The Mellon Foundation offers grants in five core areas: Higher Education and Scholarship, Scholarly Communications and Information Technology, Art History, Conservatives and Museums, Performing Arts, and Conservation and the Environment.

“Our grant-making philosophy is to build, strengthen and sustain institutions and their core capacities, rather than be a source for narrowly defined projects,” the Andrew W. Mellon Foundation website reads. “As such, we develop thoughtful, long-term collaborations with grant recipients and invest sufficient funds for an extended period to accomplish the purpose at hand and achieve meaningful results.”

Provost and Vice President for Academic Affairs Ruth Weissman noted the significance of the endowment.

“We are very grateful for the Mellon [Foundation’s] support and the contributions of matching funds by our alumni,” Weissman wrote in an email to The Argus. “The endowment makes it possible to bring in world-class speakers and to support faculty and student fellowships.”

According to a Sept. 16 article in the Wesleyan Connection, these funds will primarily assist with the undergraduate curriculum as well as scholarly research and work. In addition, this funding will support the connection of humanities research to the public.

“It is a very good feeling to be able to play offense at a time when many [humanities centers] and humanities departments are on defense,” Kleinberg wrote. “Hopefully, the commitment that Wesleyan and the Mellon Foundation [have] made to the humanities will serve as an example to other institutions to make a similar commitment.”

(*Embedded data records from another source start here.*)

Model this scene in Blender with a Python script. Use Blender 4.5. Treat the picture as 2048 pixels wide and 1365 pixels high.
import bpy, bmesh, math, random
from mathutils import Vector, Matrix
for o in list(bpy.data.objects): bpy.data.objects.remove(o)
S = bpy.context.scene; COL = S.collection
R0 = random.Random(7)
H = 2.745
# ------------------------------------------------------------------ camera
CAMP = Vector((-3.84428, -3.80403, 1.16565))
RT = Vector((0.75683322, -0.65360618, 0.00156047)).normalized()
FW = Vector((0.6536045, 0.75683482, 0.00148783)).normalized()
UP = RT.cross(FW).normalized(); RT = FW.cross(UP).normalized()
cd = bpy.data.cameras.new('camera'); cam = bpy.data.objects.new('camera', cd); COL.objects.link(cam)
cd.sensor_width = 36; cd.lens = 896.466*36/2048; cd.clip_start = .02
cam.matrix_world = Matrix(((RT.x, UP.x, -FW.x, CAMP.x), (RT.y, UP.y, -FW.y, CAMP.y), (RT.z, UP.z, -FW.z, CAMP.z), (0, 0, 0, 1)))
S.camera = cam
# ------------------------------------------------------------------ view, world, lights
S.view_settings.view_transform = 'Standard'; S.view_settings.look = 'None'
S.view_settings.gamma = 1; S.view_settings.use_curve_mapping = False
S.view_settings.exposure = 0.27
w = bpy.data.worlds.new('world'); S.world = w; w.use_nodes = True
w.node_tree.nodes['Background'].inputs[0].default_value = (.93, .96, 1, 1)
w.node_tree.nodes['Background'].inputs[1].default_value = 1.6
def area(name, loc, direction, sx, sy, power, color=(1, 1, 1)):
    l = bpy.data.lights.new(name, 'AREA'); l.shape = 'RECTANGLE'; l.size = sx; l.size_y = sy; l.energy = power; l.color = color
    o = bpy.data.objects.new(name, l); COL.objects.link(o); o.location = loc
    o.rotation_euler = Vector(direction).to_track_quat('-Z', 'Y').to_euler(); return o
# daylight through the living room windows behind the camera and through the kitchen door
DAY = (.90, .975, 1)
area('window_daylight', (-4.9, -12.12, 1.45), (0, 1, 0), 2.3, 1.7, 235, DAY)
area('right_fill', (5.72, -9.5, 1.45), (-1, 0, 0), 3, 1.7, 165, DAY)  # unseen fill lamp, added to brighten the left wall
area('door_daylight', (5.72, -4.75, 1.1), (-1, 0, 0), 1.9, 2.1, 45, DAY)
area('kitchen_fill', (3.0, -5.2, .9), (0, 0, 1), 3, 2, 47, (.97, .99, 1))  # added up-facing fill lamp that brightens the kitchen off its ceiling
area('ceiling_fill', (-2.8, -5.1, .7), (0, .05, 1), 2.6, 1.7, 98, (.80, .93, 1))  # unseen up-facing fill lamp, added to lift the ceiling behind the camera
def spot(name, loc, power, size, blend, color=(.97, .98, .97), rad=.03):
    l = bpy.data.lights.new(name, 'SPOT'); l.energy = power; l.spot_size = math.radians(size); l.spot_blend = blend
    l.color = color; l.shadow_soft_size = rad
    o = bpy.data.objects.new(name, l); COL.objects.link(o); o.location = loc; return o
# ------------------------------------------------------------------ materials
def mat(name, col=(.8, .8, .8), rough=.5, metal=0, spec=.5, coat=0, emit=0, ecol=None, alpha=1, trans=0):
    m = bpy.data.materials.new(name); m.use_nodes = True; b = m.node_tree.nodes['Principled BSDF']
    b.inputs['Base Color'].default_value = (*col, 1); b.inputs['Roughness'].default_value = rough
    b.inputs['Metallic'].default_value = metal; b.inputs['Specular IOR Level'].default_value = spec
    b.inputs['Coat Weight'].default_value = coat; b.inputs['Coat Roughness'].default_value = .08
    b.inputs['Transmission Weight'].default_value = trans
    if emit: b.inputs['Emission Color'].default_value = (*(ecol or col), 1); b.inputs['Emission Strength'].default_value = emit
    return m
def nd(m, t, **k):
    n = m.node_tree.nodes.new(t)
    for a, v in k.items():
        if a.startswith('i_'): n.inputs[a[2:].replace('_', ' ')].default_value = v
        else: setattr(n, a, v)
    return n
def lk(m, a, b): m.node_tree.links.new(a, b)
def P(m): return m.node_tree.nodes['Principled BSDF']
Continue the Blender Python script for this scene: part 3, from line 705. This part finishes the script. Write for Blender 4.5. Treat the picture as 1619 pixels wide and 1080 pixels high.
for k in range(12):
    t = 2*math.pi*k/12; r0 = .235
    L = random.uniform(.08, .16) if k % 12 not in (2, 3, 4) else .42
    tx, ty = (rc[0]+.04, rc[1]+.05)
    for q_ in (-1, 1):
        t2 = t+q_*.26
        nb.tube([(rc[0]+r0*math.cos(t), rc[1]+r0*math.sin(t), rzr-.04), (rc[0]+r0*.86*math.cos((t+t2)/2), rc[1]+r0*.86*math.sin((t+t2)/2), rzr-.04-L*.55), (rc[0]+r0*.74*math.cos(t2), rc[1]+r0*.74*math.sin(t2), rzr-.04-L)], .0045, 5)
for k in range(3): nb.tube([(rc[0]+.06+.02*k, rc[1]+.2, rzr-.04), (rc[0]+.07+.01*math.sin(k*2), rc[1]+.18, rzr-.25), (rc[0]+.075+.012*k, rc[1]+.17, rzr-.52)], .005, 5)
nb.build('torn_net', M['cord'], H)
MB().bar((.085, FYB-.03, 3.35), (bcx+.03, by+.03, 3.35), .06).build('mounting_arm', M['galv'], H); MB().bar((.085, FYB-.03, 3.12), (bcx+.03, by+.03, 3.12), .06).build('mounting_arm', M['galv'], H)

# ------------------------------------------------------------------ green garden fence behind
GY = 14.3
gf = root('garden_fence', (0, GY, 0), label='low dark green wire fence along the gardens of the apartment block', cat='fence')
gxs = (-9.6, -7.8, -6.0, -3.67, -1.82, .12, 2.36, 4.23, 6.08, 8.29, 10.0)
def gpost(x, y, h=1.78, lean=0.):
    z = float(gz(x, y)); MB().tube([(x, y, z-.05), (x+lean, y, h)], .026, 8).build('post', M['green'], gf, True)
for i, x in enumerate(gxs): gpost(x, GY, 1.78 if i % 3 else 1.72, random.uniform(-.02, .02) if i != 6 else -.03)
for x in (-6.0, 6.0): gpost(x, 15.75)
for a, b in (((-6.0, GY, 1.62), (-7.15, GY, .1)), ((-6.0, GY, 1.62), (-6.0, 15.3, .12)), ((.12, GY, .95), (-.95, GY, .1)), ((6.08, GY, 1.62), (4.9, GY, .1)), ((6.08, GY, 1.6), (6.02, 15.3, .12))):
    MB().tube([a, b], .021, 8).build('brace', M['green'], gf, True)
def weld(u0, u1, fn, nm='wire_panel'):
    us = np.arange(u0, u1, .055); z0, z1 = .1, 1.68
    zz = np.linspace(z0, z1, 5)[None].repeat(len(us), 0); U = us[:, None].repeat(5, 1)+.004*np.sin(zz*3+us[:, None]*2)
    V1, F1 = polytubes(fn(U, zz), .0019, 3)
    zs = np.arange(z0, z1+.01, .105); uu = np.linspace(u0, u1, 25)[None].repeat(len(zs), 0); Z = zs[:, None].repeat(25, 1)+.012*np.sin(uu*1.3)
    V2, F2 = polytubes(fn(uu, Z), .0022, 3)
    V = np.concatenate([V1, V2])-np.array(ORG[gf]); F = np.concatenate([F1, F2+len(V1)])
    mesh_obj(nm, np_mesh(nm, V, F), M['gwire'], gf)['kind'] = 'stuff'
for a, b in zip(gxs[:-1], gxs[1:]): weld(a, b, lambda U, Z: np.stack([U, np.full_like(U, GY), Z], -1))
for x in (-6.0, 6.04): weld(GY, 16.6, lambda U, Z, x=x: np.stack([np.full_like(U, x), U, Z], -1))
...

Due to this new grant, CHUM is planning on implementing a student research assistant program next year. With this program, all Faculty Fellows will be paired with students to help with their research projects. This program will complement the pre-existing CHUM Student Fellow program.

CHUM Student Fellow Mari Jarris ’14 said that her involvement with the center has provided her with a great opportunity to work on her thesis. She expressed enthusiasm about the endowment and what it will bring for CHUM’s future.

“This new grant will ensure that the fellowship program will continue,” Jarris said.

CHUM also encompasses the Social, Cultural, and Critical Theory Certificate, an interdisciplinary program that encourages students to pursue theory-intensive courses in a variety of departments at the University. Jarris noted that the endowment will expand opportunities for students pursuing the certificate.

“The funding for this certificate comes from CHUM, too, so now we will be able to bring in different speakers and have different events [for the In Theory Lecture Series],” Jarris said.

Kleinberg pointed out that this grant will allow for intense intellectual collaboration between faculty members and students.

“We will certainly continue to build on our longstanding traditions,” Kleinberg wrote. “We will also build up our work and presence in the new media.”

Because of these funds, the center was able to host last week’s conference, titled “Exercising Judgment in Ethics, Politics, and the Law: Hannah Arendt’s ‘Eichmann in Jerusalem: A Report on the Banality of Evil’, Fifty Years Later.” Jarris noted that the center was able to bring in top scholars to speak at this event.

Lucy Britt ’14, another Student Fellow, was enthusiastic about the outcome.

“The Center is an amazing center of learning and critical thinking at Wesleyan,” Britt said. “I think it is great that the CHUM got a grant to fund the recent renovation and to bring in speakers like Susan Neiman for the Hannah Arendt conference or Judith Butler last semester.”

CHUM will also be able to add more programs to its current roster of lectures and conferences. For instance, the center is pushing for more student-run humanities journals and blogs like PYXIS, a print and digital humanities journal.

PYXIS Executive Director Ben Zucker ’15 said that he hopes the journal will be helpful and informative.

“We want the journal to come together naturally through close work with CHUM,” Zucker said. “It is a matter of finding out how to get students involved to bring out maximum coverage and detail.”

The center will also open a new media lab next year. This lab will offer courses in the digital liberal arts. Kleinberg is hopeful that the endowment will allow CHUM to remain a strong presence within the University’s academic community.

“At a time when one hears so much rhetoric about the humanities in retreat, Wesleyan’s Center for the Humanities is pressing forward,” Kleinberg is quoted as saying in the Wesleyan Connection article. “The case for the importance and relevance of the humanities in the 21st century will not be made by pointing backwards to that which has been done, but instead by pointing to that which we are doing.”